Der dritte stark belastende Unsicherheitsfaktor resultiere aus dem strategischen Umfeld. Von Russland über die Türkei bis nach Afrika seien „extreme außenpolitische Herausforderungen“ zu konstatieren. „Zu ihnen kommt jetzt noch Donald Trump“, fügte Graf Lambsdorff ausdrücklich hinzu. Er sprach sich während des Roto-Pressetages zudem dafür aus, die Beitrittsverhandlungen mit der Türkei zu beenden. Da die Regierung Erdogan die unverzichtbare Presse-, Meinungs- und Versammlungsfreiheit radikal eingeschränkt habe, könne das Land kein EU-Mitglied werden – „in Wahrheit will es das auch gar nicht“. Stattdessen plädiere die FDP dafür, mit der „stolzen Nation“ Türkei eine neue Form der wirtschaftlichen, politischen und kulturellen Zusammenarbeit ohne „leere Versprechungen und gegenseitige Beschimpfungen“ zu finden.

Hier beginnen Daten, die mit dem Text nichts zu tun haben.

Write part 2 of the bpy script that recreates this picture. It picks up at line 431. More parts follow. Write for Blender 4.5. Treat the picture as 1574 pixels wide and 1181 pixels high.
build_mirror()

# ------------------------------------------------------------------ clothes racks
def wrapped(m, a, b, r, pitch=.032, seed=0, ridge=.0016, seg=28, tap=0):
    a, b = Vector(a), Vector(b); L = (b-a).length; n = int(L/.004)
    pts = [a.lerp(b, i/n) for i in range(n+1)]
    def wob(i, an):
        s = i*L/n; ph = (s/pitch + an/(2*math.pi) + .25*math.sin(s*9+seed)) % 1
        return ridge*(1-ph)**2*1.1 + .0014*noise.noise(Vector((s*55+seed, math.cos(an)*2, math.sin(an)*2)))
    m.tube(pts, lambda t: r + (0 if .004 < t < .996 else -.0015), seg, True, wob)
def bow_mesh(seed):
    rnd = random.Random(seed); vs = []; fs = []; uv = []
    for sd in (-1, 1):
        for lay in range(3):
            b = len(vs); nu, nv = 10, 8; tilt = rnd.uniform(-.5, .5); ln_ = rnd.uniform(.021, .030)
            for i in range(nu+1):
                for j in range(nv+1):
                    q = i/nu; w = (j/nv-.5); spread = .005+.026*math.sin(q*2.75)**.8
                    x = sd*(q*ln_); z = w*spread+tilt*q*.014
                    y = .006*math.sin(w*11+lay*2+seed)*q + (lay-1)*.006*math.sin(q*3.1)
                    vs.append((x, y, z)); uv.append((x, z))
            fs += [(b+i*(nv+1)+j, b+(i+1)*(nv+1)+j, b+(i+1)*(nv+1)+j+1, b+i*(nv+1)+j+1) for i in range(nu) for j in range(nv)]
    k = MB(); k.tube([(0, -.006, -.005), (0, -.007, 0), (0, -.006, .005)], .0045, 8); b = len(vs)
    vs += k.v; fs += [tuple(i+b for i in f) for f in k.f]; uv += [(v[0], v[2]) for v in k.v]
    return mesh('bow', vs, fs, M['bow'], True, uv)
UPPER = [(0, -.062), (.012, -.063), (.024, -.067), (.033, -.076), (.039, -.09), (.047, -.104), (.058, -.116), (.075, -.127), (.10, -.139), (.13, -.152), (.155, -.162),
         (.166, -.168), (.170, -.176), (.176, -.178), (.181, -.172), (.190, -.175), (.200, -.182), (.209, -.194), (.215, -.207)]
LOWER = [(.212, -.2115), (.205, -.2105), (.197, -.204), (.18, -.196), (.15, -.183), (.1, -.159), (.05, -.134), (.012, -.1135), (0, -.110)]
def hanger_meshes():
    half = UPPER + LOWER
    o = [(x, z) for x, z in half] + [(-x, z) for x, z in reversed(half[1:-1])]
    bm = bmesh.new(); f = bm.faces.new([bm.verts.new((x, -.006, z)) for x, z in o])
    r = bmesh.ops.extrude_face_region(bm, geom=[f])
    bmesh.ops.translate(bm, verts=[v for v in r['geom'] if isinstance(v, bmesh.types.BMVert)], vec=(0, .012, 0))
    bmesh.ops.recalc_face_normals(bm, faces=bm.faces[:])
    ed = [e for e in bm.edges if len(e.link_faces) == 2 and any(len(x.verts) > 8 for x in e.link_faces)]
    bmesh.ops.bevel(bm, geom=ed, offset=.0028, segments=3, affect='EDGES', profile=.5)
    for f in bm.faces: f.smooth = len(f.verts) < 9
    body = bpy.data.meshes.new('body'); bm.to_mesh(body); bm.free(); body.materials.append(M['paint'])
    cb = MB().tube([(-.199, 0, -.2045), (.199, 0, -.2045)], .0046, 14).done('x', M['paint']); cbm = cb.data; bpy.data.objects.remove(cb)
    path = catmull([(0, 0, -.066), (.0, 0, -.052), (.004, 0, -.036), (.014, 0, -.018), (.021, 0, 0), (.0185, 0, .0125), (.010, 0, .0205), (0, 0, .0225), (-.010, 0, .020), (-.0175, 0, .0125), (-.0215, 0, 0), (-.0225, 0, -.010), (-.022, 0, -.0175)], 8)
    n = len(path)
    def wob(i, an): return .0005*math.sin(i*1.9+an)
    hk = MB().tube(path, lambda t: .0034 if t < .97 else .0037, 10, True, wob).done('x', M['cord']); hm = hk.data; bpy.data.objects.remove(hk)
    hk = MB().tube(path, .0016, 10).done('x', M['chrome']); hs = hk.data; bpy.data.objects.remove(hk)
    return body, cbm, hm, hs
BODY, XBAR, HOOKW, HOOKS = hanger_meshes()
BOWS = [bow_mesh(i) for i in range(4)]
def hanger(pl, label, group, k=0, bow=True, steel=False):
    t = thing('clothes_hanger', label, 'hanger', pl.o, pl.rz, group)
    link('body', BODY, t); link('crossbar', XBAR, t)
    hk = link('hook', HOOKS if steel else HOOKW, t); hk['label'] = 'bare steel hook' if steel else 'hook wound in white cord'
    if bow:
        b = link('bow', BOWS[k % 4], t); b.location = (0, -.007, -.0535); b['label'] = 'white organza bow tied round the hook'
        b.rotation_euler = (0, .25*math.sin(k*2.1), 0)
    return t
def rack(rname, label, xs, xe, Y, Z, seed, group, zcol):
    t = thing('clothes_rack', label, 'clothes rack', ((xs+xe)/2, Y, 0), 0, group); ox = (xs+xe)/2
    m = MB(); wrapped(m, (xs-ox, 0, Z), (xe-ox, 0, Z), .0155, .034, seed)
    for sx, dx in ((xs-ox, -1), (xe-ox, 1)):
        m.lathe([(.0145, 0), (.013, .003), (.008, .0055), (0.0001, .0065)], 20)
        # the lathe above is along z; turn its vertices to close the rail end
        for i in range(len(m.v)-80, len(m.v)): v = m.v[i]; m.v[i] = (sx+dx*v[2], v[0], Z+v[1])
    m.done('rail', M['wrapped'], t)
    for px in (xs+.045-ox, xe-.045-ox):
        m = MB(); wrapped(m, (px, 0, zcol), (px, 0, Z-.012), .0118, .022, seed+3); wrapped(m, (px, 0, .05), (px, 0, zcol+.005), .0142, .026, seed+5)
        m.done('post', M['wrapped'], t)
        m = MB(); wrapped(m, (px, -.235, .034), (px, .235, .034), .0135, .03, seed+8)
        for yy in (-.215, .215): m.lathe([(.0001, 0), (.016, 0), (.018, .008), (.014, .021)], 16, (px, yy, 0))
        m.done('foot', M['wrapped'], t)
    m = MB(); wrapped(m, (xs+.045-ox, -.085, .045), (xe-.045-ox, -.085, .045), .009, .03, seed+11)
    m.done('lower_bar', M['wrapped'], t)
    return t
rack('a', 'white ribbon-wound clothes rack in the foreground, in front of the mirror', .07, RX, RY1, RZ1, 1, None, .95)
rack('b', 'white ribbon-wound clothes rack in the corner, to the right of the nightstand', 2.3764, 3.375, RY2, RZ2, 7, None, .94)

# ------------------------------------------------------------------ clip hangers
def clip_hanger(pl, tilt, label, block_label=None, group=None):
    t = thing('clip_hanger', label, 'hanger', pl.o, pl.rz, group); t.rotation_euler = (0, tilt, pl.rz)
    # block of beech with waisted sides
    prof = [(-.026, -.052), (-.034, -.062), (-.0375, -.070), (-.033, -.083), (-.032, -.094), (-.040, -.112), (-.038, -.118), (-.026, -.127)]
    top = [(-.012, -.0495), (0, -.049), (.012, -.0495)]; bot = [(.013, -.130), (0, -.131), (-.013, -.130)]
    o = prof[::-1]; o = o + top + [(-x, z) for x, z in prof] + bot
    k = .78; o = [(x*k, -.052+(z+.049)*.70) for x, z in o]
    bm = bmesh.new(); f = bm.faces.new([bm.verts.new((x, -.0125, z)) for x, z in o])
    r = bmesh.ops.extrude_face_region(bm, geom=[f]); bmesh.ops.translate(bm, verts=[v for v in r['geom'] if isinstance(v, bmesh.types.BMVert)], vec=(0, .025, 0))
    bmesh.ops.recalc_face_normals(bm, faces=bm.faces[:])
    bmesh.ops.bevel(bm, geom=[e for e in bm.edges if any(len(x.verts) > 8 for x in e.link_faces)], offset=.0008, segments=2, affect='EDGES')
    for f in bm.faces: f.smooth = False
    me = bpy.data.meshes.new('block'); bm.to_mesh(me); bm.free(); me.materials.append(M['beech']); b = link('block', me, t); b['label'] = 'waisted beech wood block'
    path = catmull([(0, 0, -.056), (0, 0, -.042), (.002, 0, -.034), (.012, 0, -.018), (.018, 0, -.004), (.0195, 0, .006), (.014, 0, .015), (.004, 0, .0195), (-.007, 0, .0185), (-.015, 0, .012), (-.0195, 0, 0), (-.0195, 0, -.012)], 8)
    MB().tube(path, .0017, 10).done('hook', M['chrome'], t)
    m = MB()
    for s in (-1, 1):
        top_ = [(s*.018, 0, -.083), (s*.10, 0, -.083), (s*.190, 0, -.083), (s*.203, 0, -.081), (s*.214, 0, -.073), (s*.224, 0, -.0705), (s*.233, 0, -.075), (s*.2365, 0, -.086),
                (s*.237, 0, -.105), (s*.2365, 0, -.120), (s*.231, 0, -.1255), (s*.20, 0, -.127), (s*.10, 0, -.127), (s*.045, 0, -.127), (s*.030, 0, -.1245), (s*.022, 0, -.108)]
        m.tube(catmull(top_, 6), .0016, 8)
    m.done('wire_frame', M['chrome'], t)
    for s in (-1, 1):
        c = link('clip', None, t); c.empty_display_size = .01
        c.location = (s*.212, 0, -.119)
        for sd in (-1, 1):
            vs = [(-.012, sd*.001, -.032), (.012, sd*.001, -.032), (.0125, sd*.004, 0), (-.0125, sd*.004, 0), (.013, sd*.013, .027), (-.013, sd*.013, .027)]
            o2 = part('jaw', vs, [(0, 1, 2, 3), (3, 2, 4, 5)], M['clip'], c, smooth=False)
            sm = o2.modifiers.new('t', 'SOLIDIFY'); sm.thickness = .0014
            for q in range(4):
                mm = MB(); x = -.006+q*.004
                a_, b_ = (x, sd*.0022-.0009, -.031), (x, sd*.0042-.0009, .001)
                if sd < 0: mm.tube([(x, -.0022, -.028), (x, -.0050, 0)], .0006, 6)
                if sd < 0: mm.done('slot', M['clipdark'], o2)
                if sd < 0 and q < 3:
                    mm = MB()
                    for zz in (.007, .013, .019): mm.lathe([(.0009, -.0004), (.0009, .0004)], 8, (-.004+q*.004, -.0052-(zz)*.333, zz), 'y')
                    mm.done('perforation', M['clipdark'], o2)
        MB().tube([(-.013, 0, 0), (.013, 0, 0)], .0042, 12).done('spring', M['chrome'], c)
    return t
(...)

Offen für unterschiedliches Tempo

Generell solle sich die EU auf die Bereiche konzentrieren, in denen sie für die Bürger „einen Mehrwert leistet“. Als wichtige Beispiele dafür nannte Graf Lambsdorff die Sicherheit an den Außengrenzen, den Schutz vor Terrorismus, das Wachstum und die soziale Verantwortung in Zeiten von Globalisierung und Digitalisierung, die Erschließung neuer Märkte durch Freihandelsabkommen und die gerechte Verteilung der Flüchtlinge.

Ein Europa der „zwei Geschwindigkeiten“ sei durchaus tolerabel. Könne jeder Staat selbst entscheiden, wann und wie viel Souveränität er an die europäische Ebene abgebe, stehe am Ende ein flexibleres und damit nicht zuletzt effizienteres Europa, das nach wie vor das „beste Mittel zum Erhalt einer freiheitlichen Gesellschaft und einer sozialen Marktwirtschaft ist“.